The opportunity aims to support a diverse range of projects that advance digital scholarship in line with the following themes:
i) Organising, creating, and interrogating all collection types
In what ways can digital collections become richer and more user-friendly through existing methods such as optical character recognition, text extraction and parsing, linked open data, and network analysis?
How can artificial intelligence (AI) and machine learning be leveraged to help organise, search, and understand digital collections?
What sorts of new and emerging methods will enable breakthroughs in working with digital collections?
How can digital technologies unlock new data, uncover hidden or under-researched histories, and facilitate discovery research?
ii) Evolving institutions to face the twenty-first century
What innovative training programs can be developed to address leadership and digital skills gaps in cultural institutions and how can these programs build capacity for smaller institutions?
What challenges do AI and machine learning methods present in terms of privacy, ethics, research integrity, copyright, reproducibility, and bias?

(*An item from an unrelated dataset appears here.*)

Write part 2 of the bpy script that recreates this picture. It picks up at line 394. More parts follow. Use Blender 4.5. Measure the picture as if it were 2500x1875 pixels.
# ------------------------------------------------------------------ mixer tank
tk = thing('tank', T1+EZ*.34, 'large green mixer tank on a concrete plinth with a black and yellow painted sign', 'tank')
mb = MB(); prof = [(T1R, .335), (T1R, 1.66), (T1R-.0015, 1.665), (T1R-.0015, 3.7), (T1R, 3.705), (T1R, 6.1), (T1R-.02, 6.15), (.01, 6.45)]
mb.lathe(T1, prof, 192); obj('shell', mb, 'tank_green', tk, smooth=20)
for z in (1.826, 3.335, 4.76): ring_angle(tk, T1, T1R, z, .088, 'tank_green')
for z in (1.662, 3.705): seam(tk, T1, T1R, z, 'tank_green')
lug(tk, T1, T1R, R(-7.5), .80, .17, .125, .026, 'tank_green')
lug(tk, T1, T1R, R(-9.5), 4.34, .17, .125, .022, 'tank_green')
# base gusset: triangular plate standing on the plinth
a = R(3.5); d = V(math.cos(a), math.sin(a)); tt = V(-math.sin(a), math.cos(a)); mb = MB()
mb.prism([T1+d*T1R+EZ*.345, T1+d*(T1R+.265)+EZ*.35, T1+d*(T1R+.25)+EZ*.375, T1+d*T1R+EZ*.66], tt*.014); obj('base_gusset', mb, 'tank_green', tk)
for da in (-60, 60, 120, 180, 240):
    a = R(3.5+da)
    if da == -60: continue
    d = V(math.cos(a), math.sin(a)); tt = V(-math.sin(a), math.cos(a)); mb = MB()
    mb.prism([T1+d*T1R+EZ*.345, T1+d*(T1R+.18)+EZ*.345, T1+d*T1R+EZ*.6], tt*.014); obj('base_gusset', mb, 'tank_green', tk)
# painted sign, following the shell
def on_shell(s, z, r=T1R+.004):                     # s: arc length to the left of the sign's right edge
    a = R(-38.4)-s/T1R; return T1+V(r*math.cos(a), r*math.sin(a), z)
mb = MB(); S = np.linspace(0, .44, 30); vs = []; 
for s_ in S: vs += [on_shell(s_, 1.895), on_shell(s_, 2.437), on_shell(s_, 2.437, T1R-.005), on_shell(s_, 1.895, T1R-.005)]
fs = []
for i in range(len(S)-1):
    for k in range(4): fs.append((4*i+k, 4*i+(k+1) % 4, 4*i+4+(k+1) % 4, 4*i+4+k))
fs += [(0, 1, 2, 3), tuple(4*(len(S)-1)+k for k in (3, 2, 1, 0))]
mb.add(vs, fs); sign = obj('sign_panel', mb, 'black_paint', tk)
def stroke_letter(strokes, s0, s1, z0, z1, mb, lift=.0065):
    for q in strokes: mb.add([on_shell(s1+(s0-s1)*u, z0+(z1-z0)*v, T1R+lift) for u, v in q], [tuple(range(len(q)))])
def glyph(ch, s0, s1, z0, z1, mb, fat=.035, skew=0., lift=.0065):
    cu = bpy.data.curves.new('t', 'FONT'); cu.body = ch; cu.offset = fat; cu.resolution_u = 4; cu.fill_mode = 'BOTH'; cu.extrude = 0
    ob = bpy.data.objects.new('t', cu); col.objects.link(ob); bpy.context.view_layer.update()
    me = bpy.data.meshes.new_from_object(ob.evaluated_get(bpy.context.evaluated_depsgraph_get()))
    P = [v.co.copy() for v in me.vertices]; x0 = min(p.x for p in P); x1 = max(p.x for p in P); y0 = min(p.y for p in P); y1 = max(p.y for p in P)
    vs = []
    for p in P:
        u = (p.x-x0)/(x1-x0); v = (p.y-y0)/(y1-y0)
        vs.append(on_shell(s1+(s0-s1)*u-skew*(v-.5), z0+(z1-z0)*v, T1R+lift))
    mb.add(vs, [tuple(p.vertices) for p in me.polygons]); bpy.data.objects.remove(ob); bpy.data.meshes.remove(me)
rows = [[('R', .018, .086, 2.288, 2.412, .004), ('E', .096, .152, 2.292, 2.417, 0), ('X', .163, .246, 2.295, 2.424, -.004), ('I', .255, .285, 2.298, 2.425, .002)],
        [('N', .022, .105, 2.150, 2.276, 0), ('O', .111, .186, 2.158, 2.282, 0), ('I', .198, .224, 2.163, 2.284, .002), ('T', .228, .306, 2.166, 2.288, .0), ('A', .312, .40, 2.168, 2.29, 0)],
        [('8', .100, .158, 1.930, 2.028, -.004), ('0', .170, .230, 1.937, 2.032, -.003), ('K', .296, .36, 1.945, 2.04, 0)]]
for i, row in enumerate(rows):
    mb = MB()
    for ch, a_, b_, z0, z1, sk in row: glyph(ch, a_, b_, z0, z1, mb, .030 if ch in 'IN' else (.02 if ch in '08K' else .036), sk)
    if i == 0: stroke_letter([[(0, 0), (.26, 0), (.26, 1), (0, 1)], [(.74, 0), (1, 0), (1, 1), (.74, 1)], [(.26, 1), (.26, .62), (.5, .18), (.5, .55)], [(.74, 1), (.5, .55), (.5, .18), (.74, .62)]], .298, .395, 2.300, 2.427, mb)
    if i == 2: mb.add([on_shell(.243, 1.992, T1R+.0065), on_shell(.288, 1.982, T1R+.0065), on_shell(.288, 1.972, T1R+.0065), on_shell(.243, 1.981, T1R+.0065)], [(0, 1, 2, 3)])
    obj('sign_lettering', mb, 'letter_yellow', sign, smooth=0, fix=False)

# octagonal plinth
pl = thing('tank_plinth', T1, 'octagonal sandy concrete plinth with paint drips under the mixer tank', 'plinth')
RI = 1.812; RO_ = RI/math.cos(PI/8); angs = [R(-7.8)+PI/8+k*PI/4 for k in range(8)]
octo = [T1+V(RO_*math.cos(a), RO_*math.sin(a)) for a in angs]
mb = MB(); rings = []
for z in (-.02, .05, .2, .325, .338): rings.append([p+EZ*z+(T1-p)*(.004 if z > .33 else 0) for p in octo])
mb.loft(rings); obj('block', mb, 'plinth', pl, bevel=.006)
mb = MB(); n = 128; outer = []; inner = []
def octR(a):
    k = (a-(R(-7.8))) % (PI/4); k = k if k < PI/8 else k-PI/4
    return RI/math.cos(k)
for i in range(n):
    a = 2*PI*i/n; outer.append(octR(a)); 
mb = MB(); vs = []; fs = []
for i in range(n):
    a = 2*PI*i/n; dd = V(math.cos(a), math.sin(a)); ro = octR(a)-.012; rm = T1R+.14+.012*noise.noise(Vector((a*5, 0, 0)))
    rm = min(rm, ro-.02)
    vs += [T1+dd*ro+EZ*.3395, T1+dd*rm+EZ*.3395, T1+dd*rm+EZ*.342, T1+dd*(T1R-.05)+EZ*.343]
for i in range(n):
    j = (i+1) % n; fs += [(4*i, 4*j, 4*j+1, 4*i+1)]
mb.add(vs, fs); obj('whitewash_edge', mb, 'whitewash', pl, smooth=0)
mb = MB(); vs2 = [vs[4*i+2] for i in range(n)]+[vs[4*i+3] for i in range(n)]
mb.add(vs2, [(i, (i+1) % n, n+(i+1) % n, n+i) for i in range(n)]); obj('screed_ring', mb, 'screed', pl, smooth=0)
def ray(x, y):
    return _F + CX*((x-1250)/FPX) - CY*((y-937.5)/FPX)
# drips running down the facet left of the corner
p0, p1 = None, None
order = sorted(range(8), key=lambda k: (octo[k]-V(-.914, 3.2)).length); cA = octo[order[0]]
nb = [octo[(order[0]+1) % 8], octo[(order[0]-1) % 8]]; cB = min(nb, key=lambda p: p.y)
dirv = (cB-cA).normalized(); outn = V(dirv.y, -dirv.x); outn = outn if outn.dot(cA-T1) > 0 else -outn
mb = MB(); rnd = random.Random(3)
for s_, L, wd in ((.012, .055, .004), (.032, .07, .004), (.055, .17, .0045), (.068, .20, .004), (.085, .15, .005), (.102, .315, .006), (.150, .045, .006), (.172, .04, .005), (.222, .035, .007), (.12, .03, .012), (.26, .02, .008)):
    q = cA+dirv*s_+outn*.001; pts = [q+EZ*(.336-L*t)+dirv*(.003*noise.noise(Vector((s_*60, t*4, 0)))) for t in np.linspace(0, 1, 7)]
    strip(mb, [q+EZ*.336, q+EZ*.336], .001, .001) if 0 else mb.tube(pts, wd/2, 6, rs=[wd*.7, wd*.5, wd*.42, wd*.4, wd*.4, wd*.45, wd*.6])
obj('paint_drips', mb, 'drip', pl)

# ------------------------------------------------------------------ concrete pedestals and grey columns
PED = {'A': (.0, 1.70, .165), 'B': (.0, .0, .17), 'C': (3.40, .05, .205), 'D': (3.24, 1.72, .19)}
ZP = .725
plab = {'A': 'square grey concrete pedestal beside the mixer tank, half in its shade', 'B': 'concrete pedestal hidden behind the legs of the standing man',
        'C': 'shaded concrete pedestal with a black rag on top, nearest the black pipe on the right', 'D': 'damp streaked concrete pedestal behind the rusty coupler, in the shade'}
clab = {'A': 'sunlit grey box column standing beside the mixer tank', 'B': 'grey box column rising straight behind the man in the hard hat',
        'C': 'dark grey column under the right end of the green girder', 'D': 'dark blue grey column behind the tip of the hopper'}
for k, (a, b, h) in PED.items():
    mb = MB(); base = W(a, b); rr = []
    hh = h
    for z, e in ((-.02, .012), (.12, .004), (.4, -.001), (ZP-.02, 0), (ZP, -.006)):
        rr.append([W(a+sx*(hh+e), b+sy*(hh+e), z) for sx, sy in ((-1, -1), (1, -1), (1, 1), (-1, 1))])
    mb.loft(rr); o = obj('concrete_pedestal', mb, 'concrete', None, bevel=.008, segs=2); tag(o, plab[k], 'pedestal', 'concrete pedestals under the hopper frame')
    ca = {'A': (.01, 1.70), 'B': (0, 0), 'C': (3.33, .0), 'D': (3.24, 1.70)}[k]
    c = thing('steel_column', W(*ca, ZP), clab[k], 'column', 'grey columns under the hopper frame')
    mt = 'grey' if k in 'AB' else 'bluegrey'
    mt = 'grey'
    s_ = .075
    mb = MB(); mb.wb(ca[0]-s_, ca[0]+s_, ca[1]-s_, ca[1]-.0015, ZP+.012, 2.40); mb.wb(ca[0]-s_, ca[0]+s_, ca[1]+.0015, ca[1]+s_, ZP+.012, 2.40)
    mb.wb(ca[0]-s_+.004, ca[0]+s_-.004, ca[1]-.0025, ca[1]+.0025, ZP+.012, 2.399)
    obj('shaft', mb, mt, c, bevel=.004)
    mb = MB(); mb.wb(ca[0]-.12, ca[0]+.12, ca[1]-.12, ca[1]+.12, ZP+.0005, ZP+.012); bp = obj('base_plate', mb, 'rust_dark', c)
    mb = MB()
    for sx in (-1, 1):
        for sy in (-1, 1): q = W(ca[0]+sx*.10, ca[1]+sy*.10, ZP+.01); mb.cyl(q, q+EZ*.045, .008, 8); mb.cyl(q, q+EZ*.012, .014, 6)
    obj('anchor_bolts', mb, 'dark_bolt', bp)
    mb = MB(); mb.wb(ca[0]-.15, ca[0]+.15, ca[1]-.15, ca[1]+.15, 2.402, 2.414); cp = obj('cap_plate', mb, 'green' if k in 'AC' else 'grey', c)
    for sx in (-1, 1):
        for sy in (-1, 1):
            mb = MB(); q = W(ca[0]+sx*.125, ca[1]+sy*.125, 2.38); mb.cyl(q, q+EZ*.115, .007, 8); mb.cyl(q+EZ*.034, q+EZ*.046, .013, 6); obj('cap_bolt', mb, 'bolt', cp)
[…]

How can digital innovation be harnessed to inform and advance the process of decolonisation across the sector, such as in collections, acquisitions, storytelling, programming, staffing, visitor participation, and physical spaces?
How can digital tools help to improve visitor-facing experiences, enhance accessibility and inclusion, and better interpret visitor needs and interests?
iii) Fostering digitally-enabled equitable participation
In what ways can digital scholarship and tools enhance access and create more equitable and inclusive approaches to community engagement, including for people of colour and others who have been historically underserved, marginalised, and adversely affected by persistent poverty and inequality?
How can existing methods such as crowd-sourcing and co-creation be used to broaden participation or increase engagement across cultures or borders?
How can digital technology help to interrogate and address issues relating to representation across cultural institution staff and volunteers, for example in terms of diversity and precarity in the sector?
This opportunity can support activities, such as:
- developing new or improved research methods, tools, or infrastructure
- linking dispersed collections or resources
- researching and developing digital methods, standards, and workflows for preserving and making accessible humanities collections
- large-scale collaborative humanities-oriented research resulting in print or digital publications
- training to provide scholars, cultural institution professionals, and/or advanced graduate students deeper knowledge of new and emerging digital scholarship methods for cultural institutions
- developing innovative approaches to outreach and engagement; for example, engaging smaller or less well-resourced cultural institutions in digital methods or the use of digital tools to widen audiences and improve accessibility across communities and user groups.
If you are interested in a smaller project you can apply for up to £60,000 in level two.
You should choose the funding level appropriate to the scope and maturity of your proposed project.
Projects must begin by 1 February 2022.